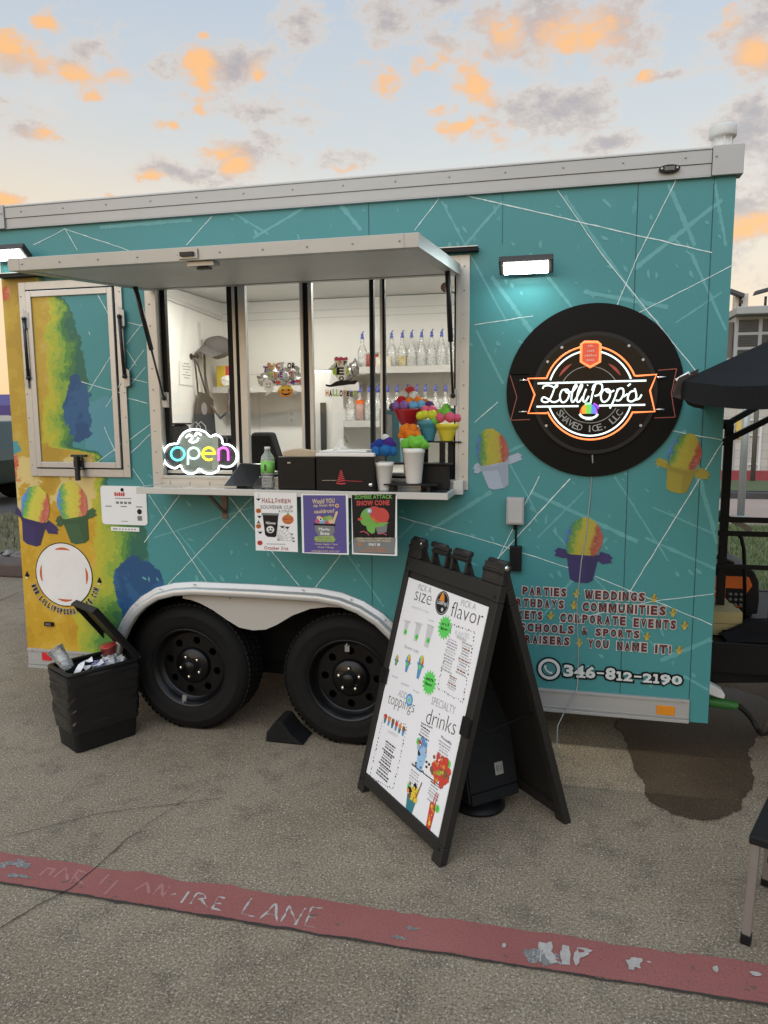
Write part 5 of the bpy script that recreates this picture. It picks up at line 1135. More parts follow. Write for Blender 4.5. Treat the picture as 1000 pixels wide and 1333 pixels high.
subsm('pumpkin_sticker', o, pump)
b = MB()
b.poly([sp(*q, .0006) for q in ((722,178),(828,170),(812,340),(748,345))], 6)
b.poly([sp(*q, .0010) for q in smoothpath([(650,375),(690,380),(740,352),(800,345),(850,350),(905,345),(892,374),(850,378),(800,385),(740,392),(690,398),(655,392),(650,375)], 3)[:-1]], 4)
b.poly([sp(*q, .0010) for q in ((722,160),(740,150),(760,162),(775,150),(795,162),(825,152),(832,180),(718,186))], 8)
b.poly([sp(775+70*math.cos(2*math.pi*i/16), 270+70*math.sin(2*math.pi*i/16)*(1 if i % 2 else .6), .0004) for i in range(16)], 2)
for ch, x, y, w_, h_, mi in (('A', 726, 250, 24, 48, 4), ('P', 756, 226, 24, 42, 0), ('P', 796, 222, 26, 36, 4), ('E', 738, 300, 62, 62, 4), ('O', 758, 350, 42, 40, 4)): let(b, ch, x, y, w_, h_, mi, 0, 6 if ch != 'E' else None)
for i, (ch, mi) in enumerate(zip('HALLOWEEN', (0, 4, 2, 2, 4, 0, 4, 4, 2))): let(b, ch, 650+i*28.5, 474+4*math.sin(i*2), 24, 54-(14 if i > 5 else 0), mi, 0, 6)
o = b.build('window_sticker', SM, None); tag(o, 'HAPPY HALLOWEEN lettering on a black witch hat stuck on the window pane', 'sticker')
# ================================================================== ON THE SERVING SHELF
SZT = SZ-.0015
FOAM = mat('white_foam', (.84, .835, .81), .75, 0, .03, 20, bump=.25, bscale=260)
def felt(n, c): return mat('pompom_'+n, c, .95, 0, .30, 60, bump=1., bscale=210, detail=6)
def pom(parent, c, r, m): b = MB(); b.ball(c, r, 0, .16, 3); return b.build('pom_pom', m, parent)
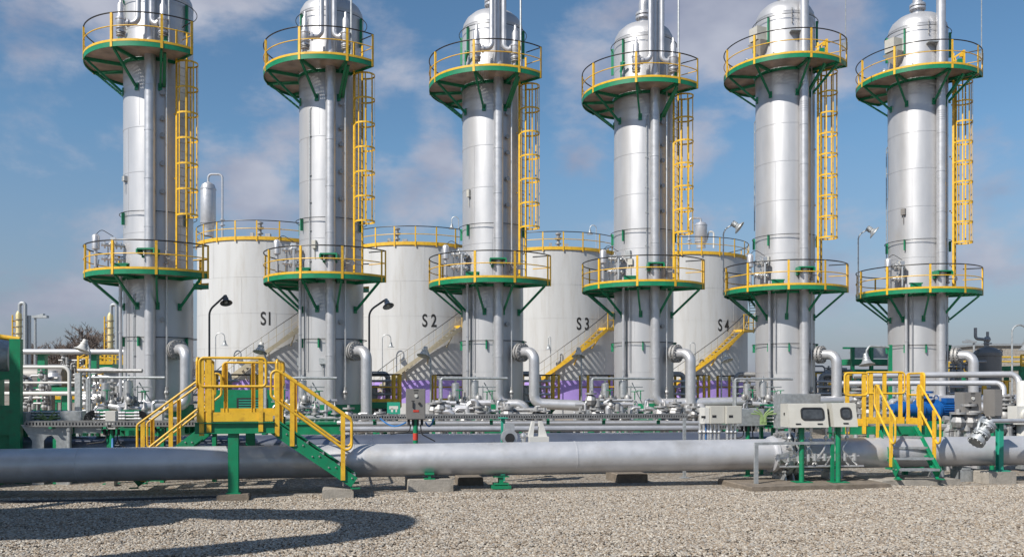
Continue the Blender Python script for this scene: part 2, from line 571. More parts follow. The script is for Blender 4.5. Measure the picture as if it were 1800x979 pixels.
# ------------------------------------------------------------------ process columns
CR = 1.2          # shell radius
def col_loc(i):
    return (-13.02 + 6.132 * i, 32.5 + 1.17 * i, 0)

def platform(root, z, Rp, a0, a1, posts, brackets, zb):
    """ring platform whose plate band sits with its lower edge at z (local)"""
    d = MB(); d.arcbox(CR + 0.06, Rp - 0.012, z + 0.10, z + 0.115, a0, a1, 72)
    deck = obj('platform', d, 'grating', root)
    b = MB(); b.arcbox(Rp - 0.01, Rp + 0.01, z, z + 0.165, a0, a1, 72)
    b.beam(pol(a0, CR + 0.05, z + 0.07), pol(a0, Rp - 0.01, z + 0.07), 0.02, 0.14)
    b.beam(pol(a1, CR + 0.05, z + 0.07), pol(a1, Rp - 0.01, z + 0.07), 0.02, 0.14)
    b.arcbox(CR + 0.01, CR + 0.05, z - 0.02, z + 0.10, a0, a1, 48)
    for a in brackets:
        b.beam(pol(a, CR + 0.05, z + 0.03), pol(a, Rp - 0.011, z + 0.03), 0.07, 0.11)
    obj('rim_band', b, 'green', deck)
    t = MB(); t.arcbox(Rp - 0.008, Rp + 0.016, z + 0.167, z + 0.245, a0, a1, 72)
    obj('toe_board', t, 'yellow', deck)
    h = MB(); h.tube(arc_pts(a0, a1, Rp, z + 1.16, 64), 0.024, 8)
    h.tube([pol(a0, Rp, z + 1.16), pol(a0, CR + 0.55, z + 1.16)], 0.022, 6)
    obj('handrail', h, 'black', deck)
    h = MB(); h.tube(arc_pts(a0, a1, Rp, z + 0.70, 64), 0.020, 8)
    h.tube([pol(a0, Rp, z + 0.70), pol(a0, CR + 0.55, z + 0.70)], 0.018, 6)
    obj('mid_rail', h, 'yellow', deck)
    for a in posts:
        p = MB()
        q = pol(a, Rp + 0.022, 0)
        dv = pol(a, 1, 0)
        tv = Vector((-dv.y, dv.x, 0))
        p.beam(q + Vector((0, 0, z - 0.01)), q + Vector((0, 0, z + 1.15)), 0.085, 0.012, up=dv)
        p.beam(q + tv * 0.036 - dv * 0.032 + Vector((0, 0, z + 0.25)), q + tv * 0.036 - dv * 0.032 + Vector((0, 0, z + 1.13)), 0.012, 0.05, up=dv)
        obj('post', p, 'yellow', deck)
    for a in brackets:
        k = MB()
        k.beam(pol(a, Rp - 0.12, z - 0.02), pol(a, CR + 0.05, zb), 0.068, 0.075)
        k.beam(pol(a, CR + 0.02, zb - 0.12), pol(a, CR + 0.02, zb + 0.14), 0.14, 0.04, up=pol(a, 1, 0))
        obj('bracket', k, 'green', deck)
    return deck

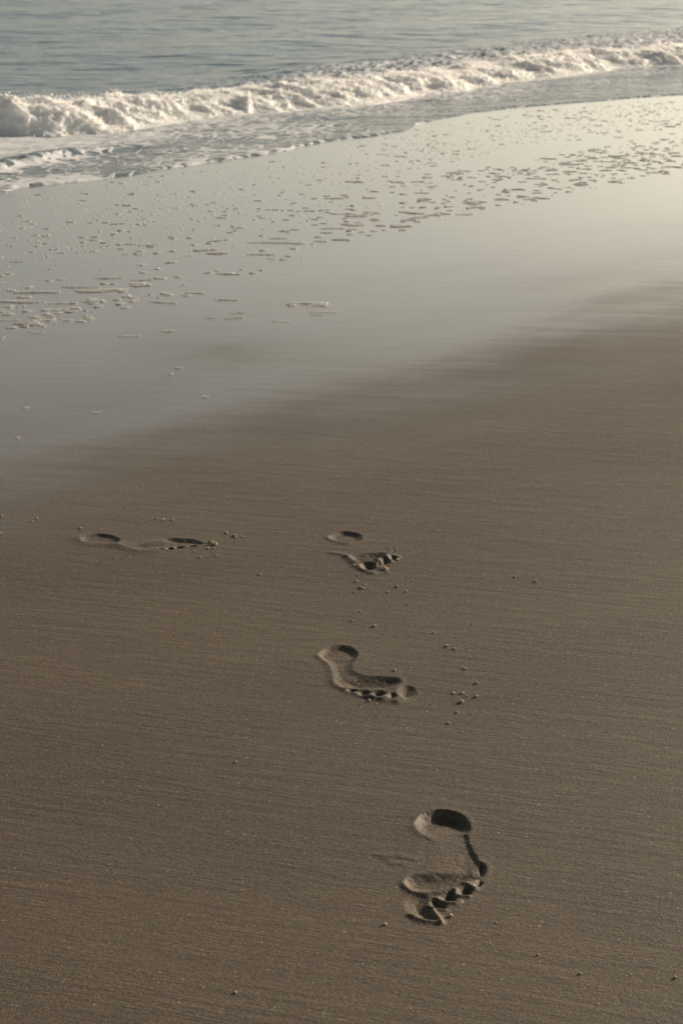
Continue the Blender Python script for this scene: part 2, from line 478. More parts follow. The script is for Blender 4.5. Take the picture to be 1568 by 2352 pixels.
D = Print(250, 1850, .3827)
D.pit('heel_print', [(105,320),(160,290),(290,268),(400,280),(495,315),(500,345),(440,372),(300,368),(190,360),(125,345)],
      .0042, .012, grad=((320,285),(300,360),.004))
D.pit('sole_print', [(420,345),(560,370),(640,400),(760,370),(880,340),(950,312),(1050,318),(1160,322),(1250,338),(1315,368),(1200,390),(1100,400),(960,412),(820,420),(700,432),(630,418),(540,390),(430,372)],
      .0030, .030)
D.pit('sole_print', [(900,335),(960,312),(1060,318),(1160,322),(1245,338),(1315,368),(1250,378),(1120,366),(980,350)], .0046, .015)
D.oval('toe_print_e', 880, 420, 34, 8, .005, .010)
D.oval('toe_print_d', 975, 415, 40, 12, .009, .012)
D.oval('toe_print_c', 1065, 403, 48, 13, .010, .012)
D.oval('toe_print_b', 1190, 393, 44, 8, .008, .010)
D.ridge('heel_print', [(100,315),(140,350),(220,372),(360,374),(470,385)], .0016, .016)
D.ridge('sole_print', [(470,385),(590,412),(640,435),(720,442),(830,430)], 0.0019, .014)
D.ridge('sole_print', [(770,370),(830,358),(900,360)], 0.0022, .014)

PRINTS = [
    (A, .0010, 'footprint', 'nearest and deepest bare footprint, its heel hollow full of black shadow and its toes scuffed'),
    (B, .0013, 'footprint', 'crisp bare footprint mid trail with five clear toe dents and a broad dark ball'),
    (Cc, .0014, 'footprint', 'farther bare footprint with separate heel hollow, gouged toes and a sand lump at its toe'),
    (D, .0015, 'footprint', 'sideways bare footprint alone on the left, its toes pointing right to two golden lumps'),
]
rects = []
sv, sq, sn = [], [], []; off = 0
for pr, res, nm, lab in PRINTS:
    x0, x1, y0, y1 = pr.bbox()
    x0, x1, y0, y1 = round(x0, 3), round(x1, 3), round(y0, 3), round(y1, 3)
    pr.bbox = (lambda a=(x0, x1, y0, y1): (lambda m=0: a))()
    rects.append((x0, x1, y0, y1))
    nx, ny = int((x1 - x0) / res), int((y1 - y0) / (res * 1.15))
    X, Y = np.meshgrid(np.linspace(x0, x1, nx), np.linspace(y0, y1, ny))
    H, own, parts = pr.height(X, Y)
    dzx = np.gradient(H, X[0], axis=1); dzy = np.gradient(H, Y[:, 0], axis=0)
    N = np.stack([-dzx, -dzy, np.ones_like(H)], -1); N /= np.linalg.norm(N, axis=-1, keepdims=True)
    V = np.stack([X, Y, H], -1).reshape(-1, 3); N = N.reshape(-1, 3)
    Q = grid_quads(ny, nx); ow = own.reshape(-1)[Q]
    lab_f = ow.max(1)
    # the sand outside the print
    v, q, n = compact(V, Q[lab_f == 0], N)
    sv.append(v); sq.append(q + off); sn.append(n); off += len(v)
    ctr = V[np.unique(Q[lab_f > 0])]
    base = Vector((float(ctr[:, 0].mean()), float(ctr[:, 1].mean()), 0))
    root = link(nm, None, label=lab, category='footprint', group='bare footprints in the sand')
    root.location = base; root.empty_display_size = .05
    for i, pn_ in enumerate(parts):
        sel = lab_f == i + 1
        if not sel.any(): continue
        v, q, n = compact(V, Q[sel], N)
        nm2 = 'toe_print' if pn_.startswith('toe') else pn_
        o = link(nm2, make_mesh(nm2, v - np.array(base), q, M_sand, normals=n), root)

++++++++

• **Your objective**
Repeat exactly the lines from the one that contains "were 1800x979 pixels." through the one that contains "return (-13.02 +", and only those.

• **Expected output**
Continue the Blender Python script for this scene: part 2, from line 571. More parts follow. The script is for Blender 4.5. Measure the picture as if it were 1800x979 pixels.
# ------------------------------------------------------------------ process columns
CR = 1.2          # shell radius
def col_loc(i):
    return (-13.02 + 6.132 * i, 32.5 + 1.17 * i, 0)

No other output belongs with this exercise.